» Exercise
All of the material should be reproduced exactly, with pictures left out.

::::::::::

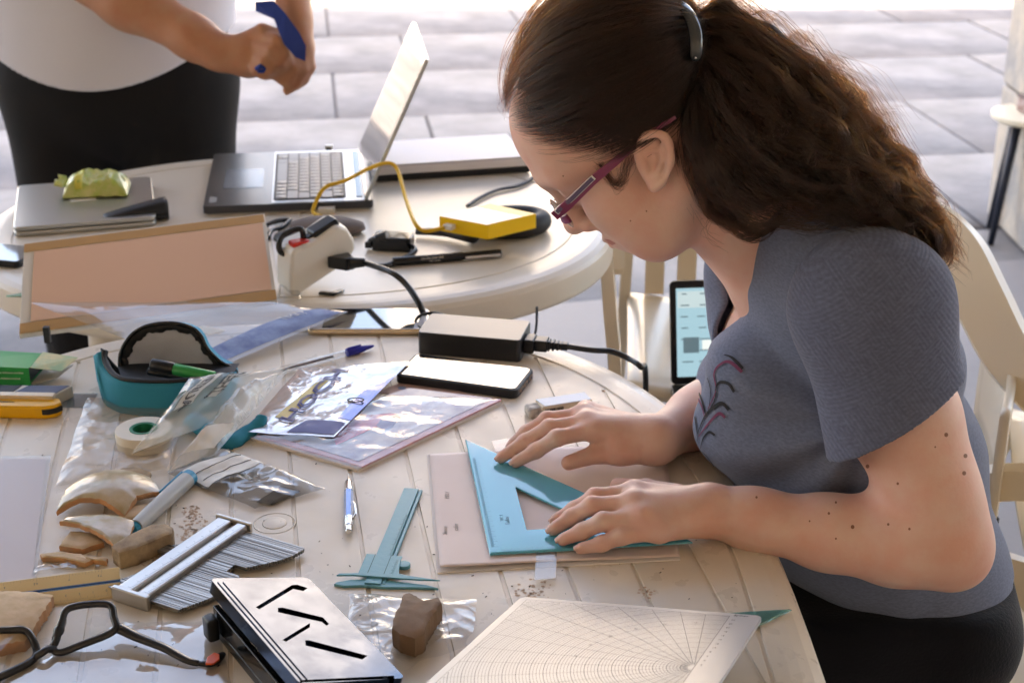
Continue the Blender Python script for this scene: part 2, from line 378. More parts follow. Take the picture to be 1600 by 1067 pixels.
# --- papers with the blue set square
t, L0 = lay('paper_pad', 'stack of pinkish tracing paper with faint pencil notes under the blue set square', 'paper', (683, 896), (1063, 875), 0)
p2 = loc_of(t, 667, 712, 0); p3 = loc_of(t, 1012, 697, 0)
quad = [(0, 0), (L0, 0), (p3.x + .02, p3.y + .004), (p2.x, p2.y)]
m = MB(); m.prism(quad, 0, .0012); m.build('under_sheet', M_paper, t)
m = MB()
def fs_(u, v):
    x = (1 - v) * (quad[0][0] + u * (quad[1][0] - quad[0][0])) + v * (quad[3][0] + u * (quad[2][0] - quad[3][0]))
    y = (1 - v) * (quad[0][1] + u * (quad[1][1] - quad[0][1])) + v * (quad[3][1] + u * (quad[2][1] - quad[3][1]))
    lift = .003 * max(0, 1 - v * 3) ** 2 * (1 - u) + .0012 * max(0, nz((x, y), 14, 2))
    return (x + .003 * (1 - u), y + .004 * (1 - v), .0018 + lift)
m.grid(fs_, 40, 40); m.build('top_sheet', M_pinkpaper, t, smooth=True, solid=.0003)
a_ = loc_of(t, 700, 800, .003)
for body, px, py, s in (('MH /', 702, 782, .007), ('calce', 716, 832, .007), ('Stone', 699, 838, .007)):
    c = loc_of(t, px, py, 0); text('pencil_note', body, s, M_pencil, t, (c.x, c.y, .0024), rz=R(86), shear=.3, ext=.00012)
M_tape = film('clear tape', haze=.22, rough=.15, hazecol=(.9, .86, .8))
for nm, px in (('tape', [(835, 912), (868, 909), (870, 868), (838, 870)]), ('tape', [(775, 712), (800, 705), (795, 690), (768, 694)])):
    m = MB(); vs = [loc_of(t, *p, 0) for p in px]; m.prism([(v.x, v.y) for v in vs], .0042, .0045); m.build('tape', M_tape, t)

# --- blue set square
M_cyan = bpy.data.materials.new('cyan acrylic'); M_cyan.use_nodes = True
b = M_cyan.node_tree.nodes['Principled BSDF']; b.inputs['Base Color'].default_value = (.16, .78, 1.0, 1); b.inputs['Roughness'].default_value = .06
b.inputs['Transmission Weight'].default_value = .45; b.inputs['Coat Weight'].default_value = .5; b.inputs['IOR'].default_value = 1.49
zt = .0052
def setsquare(t, A, B, C, thick, z0, mt, hole=.30, name='plate'):
    """A the far corner, B the right angle, C the other corner; hole keeps the same shape"""
    A, B, C = [Vector((p.x, p.y)) for p in (A, B, C)]
    la, lb, lc = (B - C).length, (A - C).length, (A - B).length
    I = (A * la + B * lb + C * lc) / (la + lb + lc)
    H = [I + (p - I) * hole for p in (A, B, C)]
    def ring(pts, z, off=0):
        ce = sum(pts, Vector((0, 0))) / 3; return [(*(p + (p - ce).normalized() * off), z) for p in pts]
    m = MB(); o1 = ring([A, B, C], z0); o2 = ring([A, B, C], z0 + thick * .55); o3 = ring([A, B, C], z0 + thick, -.0035)
    i1 = ring(H, z0); i3 = ring(H, z0 + thick)
    vs = o1 + o2 + o3 + i3 + i1
    fs = []
    for a, b in ((0, 3), (3, 6), (6, 9), (9, 12), (12, 0)):
        for k in range(3): k2 = (k + 1) % 3; fs.append((a + k, a + k2, b + k2, b + k))
    m.add(vs, fs); return m.build(name, mt, t, bevel=.0006, seg=2), (A, B, C)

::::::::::

» Task response
Continue the Blender Python script for this scene: part 2, from line 378. More parts follow. Take the picture to be 1600 by 1067 pixels.
# --- papers with the blue set square
t, L0 = lay('paper_pad', 'stack of pinkish tracing paper with faint pencil notes under the blue set square', 'paper', (683, 896), (1063, 875), 0)
p2 = loc_of(t, 667, 712, 0); p3 = loc_of(t, 1012, 697, 0)
quad = [(0, 0), (L0, 0), (p3.x + .02, p3.y + .004), (p2.x, p2.y)]
m = MB(); m.prism(quad, 0, .0012); m.build('under_sheet', M_paper, t)
m = MB()
def fs_(u, v):
    x = (1 - v) * (quad[0][0] + u * (quad[1][0] - quad[0][0])) + v * (quad[3][0] + u * (quad[2][0] - quad[3][0]))
    y = (1 - v) * (quad[0][1] + u * (quad[1][1] - quad[0][1])) + v * (quad[3][1] + u * (quad[2][1] - quad[3][1]))
    lift = .003 * max(0, 1 - v * 3) ** 2 * (1 - u) + .0012 * max(0, nz((x, y), 14, 2))
    return (x + .003 * (1 - u), y + .004 * (1 - v), .0018 + lift)
m.grid(fs_, 40, 40); m.build('top_sheet', M_pinkpaper, t, smooth=True, solid=.0003)
a_ = loc_of(t, 700, 800, .003)
for body, px, py, s in (('MH /', 702, 782, .007), ('calce', 716, 832, .007), ('Stone', 699, 838, .007)):
    c = loc_of(t, px, py, 0); text('pencil_note', body, s, M_pencil, t, (c.x, c.y, .0024), rz=R(86), shear=.3, ext=.00012)
M_tape = film('clear tape', haze=.22, rough=.15, hazecol=(.9, .86, .8))
for nm, px in (('tape', [(835, 912), (868, 909), (870, 868), (838, 870)]), ('tape', [(775, 712), (800, 705), (795, 690), (768, 694)])):
    m = MB(); vs = [loc_of(t, *p, 0) for p in px]; m.prism([(v.x, v.y) for v in vs], .0042, .0045); m.build('tape', M_tape, t)

# --- blue set square
M_cyan = bpy.data.materials.new('cyan acrylic'); M_cyan.use_nodes = True
b = M_cyan.node_tree.nodes['Principled BSDF']; b.inputs['Base Color'].default_value = (.16, .78, 1.0, 1); b.inputs['Roughness'].default_value = .06
b.inputs['Transmission Weight'].default_value = .45; b.inputs['Coat Weight'].default_value = .5; b.inputs['IOR'].default_value = 1.49
zt = .0052
def setsquare(t, A, B, C, thick, z0, mt, hole=.30, name='plate'):
    """A the far corner, B the right angle, C the other corner; hole keeps the same shape"""
    A, B, C = [Vector((p.x, p.y)) for p in (A, B, C)]
    la, lb, lc = (B - C).length, (A - C).length, (A - B).length
    I = (A * la + B * lb + C * lc) / (la + lb + lc)
    H = [I + (p - I) * hole for p in (A, B, C)]
    def ring(pts, z, off=0):
        ce = sum(pts, Vector((0, 0))) / 3; return [(*(p + (p - ce).normalized() * off), z) for p in pts]
    m = MB(); o1 = ring([A, B, C], z0); o2 = ring([A, B, C], z0 + thick * .55); o3 = ring([A, B, C], z0 + thick, -.0035)
    i1 = ring(H, z0); i3 = ring(H, z0 + thick)
    vs = o1 + o2 + o3 + i3 + i1
    fs = []
    for a, b in ((0, 3), (3, 6), (6, 9), (9, 12), (12, 0)):
        for k in range(3): k2 = (k + 1) % 3; fs.append((a + k, a + k2, b + k2, b + k))
    m.add(vs, fs); return m.build(name, mt, t, bevel=.0006, seg=2), (A, B, C)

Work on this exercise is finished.